Begin Stored data
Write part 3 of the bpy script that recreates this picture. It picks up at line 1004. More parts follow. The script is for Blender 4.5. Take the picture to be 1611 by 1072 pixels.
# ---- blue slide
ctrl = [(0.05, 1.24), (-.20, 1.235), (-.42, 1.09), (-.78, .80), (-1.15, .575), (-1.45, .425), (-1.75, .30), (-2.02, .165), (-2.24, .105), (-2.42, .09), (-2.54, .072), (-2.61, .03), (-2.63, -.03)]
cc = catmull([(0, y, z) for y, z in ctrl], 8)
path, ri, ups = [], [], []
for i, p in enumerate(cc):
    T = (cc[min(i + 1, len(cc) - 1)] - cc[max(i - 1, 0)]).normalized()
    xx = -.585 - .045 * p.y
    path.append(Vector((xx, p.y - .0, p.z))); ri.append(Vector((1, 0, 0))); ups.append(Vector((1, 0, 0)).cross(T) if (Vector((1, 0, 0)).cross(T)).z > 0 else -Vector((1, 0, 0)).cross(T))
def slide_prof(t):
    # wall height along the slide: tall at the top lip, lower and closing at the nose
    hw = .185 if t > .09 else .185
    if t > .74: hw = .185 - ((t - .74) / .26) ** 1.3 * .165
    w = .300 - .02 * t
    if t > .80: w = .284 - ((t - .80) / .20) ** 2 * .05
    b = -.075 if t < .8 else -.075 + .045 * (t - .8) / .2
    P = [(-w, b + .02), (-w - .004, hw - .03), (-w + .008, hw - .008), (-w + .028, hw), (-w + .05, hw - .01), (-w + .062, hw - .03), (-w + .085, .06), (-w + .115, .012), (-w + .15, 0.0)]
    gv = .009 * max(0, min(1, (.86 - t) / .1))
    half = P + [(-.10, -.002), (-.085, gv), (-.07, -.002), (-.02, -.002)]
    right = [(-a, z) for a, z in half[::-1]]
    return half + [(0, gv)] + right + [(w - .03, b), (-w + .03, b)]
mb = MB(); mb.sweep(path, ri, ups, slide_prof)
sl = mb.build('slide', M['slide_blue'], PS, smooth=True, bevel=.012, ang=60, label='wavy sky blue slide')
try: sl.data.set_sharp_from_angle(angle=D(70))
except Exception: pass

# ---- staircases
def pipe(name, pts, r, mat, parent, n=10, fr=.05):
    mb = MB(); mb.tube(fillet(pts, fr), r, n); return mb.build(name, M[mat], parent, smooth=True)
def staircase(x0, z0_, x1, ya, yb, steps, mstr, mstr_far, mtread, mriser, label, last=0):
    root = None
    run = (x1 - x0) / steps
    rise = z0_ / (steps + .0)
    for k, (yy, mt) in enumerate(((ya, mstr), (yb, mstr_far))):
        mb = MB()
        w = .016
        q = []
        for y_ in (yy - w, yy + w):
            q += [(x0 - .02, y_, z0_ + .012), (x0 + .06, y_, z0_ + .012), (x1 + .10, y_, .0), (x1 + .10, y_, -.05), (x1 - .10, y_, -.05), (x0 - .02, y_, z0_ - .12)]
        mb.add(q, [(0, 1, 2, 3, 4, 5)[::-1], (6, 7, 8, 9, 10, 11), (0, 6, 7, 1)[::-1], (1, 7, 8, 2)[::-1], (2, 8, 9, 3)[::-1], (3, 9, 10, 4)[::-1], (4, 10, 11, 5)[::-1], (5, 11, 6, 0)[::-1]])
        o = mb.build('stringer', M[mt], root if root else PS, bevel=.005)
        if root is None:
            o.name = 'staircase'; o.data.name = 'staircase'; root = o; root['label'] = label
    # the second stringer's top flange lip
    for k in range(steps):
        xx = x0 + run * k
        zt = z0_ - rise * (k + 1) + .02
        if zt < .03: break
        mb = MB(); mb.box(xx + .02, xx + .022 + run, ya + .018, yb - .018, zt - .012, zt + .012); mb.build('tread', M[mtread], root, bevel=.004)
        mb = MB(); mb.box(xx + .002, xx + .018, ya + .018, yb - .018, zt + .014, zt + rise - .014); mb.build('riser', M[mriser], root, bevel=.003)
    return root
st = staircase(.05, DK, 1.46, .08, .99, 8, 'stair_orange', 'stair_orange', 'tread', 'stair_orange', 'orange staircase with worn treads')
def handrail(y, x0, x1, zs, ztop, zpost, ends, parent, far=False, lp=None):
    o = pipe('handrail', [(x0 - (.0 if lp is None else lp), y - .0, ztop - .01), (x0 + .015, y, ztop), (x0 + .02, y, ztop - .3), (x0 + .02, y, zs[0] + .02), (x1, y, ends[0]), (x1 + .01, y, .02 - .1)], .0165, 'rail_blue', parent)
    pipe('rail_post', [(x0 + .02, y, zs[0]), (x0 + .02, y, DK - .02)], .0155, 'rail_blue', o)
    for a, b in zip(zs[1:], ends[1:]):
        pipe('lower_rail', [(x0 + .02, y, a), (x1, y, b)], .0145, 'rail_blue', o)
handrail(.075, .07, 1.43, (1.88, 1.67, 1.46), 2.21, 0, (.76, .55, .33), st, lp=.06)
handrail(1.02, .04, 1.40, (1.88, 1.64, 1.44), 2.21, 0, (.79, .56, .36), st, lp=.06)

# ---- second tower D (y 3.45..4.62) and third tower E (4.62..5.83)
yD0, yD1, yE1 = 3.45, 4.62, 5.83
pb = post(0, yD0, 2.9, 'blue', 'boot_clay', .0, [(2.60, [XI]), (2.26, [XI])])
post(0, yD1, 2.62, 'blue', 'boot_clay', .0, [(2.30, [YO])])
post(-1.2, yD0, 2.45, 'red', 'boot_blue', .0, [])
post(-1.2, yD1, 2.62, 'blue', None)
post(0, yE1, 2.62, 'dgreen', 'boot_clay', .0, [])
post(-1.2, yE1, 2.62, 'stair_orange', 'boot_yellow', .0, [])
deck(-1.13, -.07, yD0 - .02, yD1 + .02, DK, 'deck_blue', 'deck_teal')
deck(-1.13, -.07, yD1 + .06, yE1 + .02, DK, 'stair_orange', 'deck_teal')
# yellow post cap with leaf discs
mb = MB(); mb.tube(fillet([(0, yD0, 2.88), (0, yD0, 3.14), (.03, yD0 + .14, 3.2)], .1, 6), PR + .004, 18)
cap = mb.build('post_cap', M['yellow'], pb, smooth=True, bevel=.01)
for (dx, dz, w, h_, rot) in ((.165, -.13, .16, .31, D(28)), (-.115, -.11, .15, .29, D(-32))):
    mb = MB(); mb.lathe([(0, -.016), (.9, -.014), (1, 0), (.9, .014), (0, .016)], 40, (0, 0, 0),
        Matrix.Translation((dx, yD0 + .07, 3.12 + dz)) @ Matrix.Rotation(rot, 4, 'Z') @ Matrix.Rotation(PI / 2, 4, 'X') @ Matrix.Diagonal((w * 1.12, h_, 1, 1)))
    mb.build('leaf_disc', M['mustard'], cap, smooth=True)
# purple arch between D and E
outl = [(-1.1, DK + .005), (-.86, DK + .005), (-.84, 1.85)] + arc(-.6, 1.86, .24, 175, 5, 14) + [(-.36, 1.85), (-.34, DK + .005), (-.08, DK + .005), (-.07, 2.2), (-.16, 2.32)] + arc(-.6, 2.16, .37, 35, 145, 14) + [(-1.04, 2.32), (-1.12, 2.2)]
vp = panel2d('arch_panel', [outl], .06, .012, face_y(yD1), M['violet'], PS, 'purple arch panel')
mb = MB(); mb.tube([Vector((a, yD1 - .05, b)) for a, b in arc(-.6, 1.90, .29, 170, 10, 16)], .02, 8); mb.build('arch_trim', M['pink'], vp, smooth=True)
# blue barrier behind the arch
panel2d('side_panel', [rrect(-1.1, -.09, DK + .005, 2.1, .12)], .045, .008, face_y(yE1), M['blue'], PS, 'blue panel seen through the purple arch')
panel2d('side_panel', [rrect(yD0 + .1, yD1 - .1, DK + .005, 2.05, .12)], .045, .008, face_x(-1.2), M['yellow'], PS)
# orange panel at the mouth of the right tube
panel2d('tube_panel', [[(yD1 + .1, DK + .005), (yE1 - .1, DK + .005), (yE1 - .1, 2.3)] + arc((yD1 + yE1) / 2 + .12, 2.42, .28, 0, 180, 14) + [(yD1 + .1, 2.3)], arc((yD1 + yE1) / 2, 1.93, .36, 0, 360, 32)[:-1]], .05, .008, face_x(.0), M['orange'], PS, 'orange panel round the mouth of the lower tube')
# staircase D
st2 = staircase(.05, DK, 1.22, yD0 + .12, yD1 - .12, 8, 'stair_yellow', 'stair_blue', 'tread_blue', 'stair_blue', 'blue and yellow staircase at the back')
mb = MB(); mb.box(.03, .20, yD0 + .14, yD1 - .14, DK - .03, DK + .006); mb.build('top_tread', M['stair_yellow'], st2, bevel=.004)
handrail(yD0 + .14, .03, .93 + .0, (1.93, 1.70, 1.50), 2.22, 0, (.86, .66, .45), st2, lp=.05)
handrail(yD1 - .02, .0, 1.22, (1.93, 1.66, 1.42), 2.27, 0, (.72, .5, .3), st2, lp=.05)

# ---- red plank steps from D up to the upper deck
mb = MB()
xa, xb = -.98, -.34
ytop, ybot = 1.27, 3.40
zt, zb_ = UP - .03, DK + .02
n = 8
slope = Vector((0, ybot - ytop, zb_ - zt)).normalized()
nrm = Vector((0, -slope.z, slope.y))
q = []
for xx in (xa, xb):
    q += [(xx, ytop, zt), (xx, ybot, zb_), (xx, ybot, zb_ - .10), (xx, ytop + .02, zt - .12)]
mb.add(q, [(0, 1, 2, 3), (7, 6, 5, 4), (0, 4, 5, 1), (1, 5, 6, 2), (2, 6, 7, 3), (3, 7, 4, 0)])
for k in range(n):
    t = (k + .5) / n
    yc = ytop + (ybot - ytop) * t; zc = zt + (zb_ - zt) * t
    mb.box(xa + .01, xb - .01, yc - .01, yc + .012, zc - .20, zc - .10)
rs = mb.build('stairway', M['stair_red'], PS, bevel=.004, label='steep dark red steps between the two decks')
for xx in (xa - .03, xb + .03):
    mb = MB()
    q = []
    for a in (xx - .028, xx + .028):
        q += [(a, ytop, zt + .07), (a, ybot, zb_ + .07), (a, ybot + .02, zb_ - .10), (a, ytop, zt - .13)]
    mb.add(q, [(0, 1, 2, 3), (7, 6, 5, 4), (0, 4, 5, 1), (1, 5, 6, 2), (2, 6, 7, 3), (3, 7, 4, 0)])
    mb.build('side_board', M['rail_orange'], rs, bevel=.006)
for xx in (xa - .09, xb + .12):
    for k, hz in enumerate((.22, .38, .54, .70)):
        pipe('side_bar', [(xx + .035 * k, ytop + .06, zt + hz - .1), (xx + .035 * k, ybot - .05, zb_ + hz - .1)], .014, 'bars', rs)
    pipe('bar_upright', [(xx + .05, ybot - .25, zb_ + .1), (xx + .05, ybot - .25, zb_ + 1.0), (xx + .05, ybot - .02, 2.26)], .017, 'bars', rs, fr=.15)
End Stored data
__Exercise details__: What are the exact lines from the beginning of the material through the line containing "except Exception: pass"? Write out those lines alone.

__Output of the exercise__:
Write part 3 of the bpy script that recreates this picture. It picks up at line 1004. More parts follow. The script is for Blender 4.5. Take the picture to be 1611 by 1072 pixels.
# ---- blue slide
ctrl = [(0.05, 1.24), (-.20, 1.235), (-.42, 1.09), (-.78, .80), (-1.15, .575), (-1.45, .425), (-1.75, .30), (-2.02, .165), (-2.24, .105), (-2.42, .09), (-2.54, .072), (-2.61, .03), (-2.63, -.03)]
cc = catmull([(0, y, z) for y, z in ctrl], 8)
path, ri, ups = [], [], []
for i, p in enumerate(cc):
    T = (cc[min(i + 1, len(cc) - 1)] - cc[max(i - 1, 0)]).normalized()
    xx = -.585 - .045 * p.y
    path.append(Vector((xx, p.y - .0, p.z))); ri.append(Vector((1, 0, 0))); ups.append(Vector((1, 0, 0)).cross(T) if (Vector((1, 0, 0)).cross(T)).z > 0 else -Vector((1, 0, 0)).cross(T))
def slide_prof(t):
    # wall height along the slide: tall at the top lip, lower and closing at the nose
    hw = .185 if t > .09 else .185
    if t > .74: hw = .185 - ((t - .74) / .26) ** 1.3 * .165
    w = .300 - .02 * t
    if t > .80: w = .284 - ((t - .80) / .20) ** 2 * .05
    b = -.075 if t < .8 else -.075 + .045 * (t - .8) / .2
    P = [(-w, b + .02), (-w - .004, hw - .03), (-w + .008, hw - .008), (-w + .028, hw), (-w + .05, hw - .01), (-w + .062, hw - .03), (-w + .085, .06), (-w + .115, .012), (-w + .15, 0.0)]
    gv = .009 * max(0, min(1, (.86 - t) / .1))
    half = P + [(-.10, -.002), (-.085, gv), (-.07, -.002), (-.02, -.002)]
    right = [(-a, z) for a, z in half[::-1]]
    return half + [(0, gv)] + right + [(w - .03, b), (-w + .03, b)]
mb = MB(); mb.sweep(path, ri, ups, slide_prof)
sl = mb.build('slide', M['slide_blue'], PS, smooth=True, bevel=.012, ang=60, label='wavy sky blue slide')
try: sl.data.set_sharp_from_angle(angle=D(70))
except Exception: pass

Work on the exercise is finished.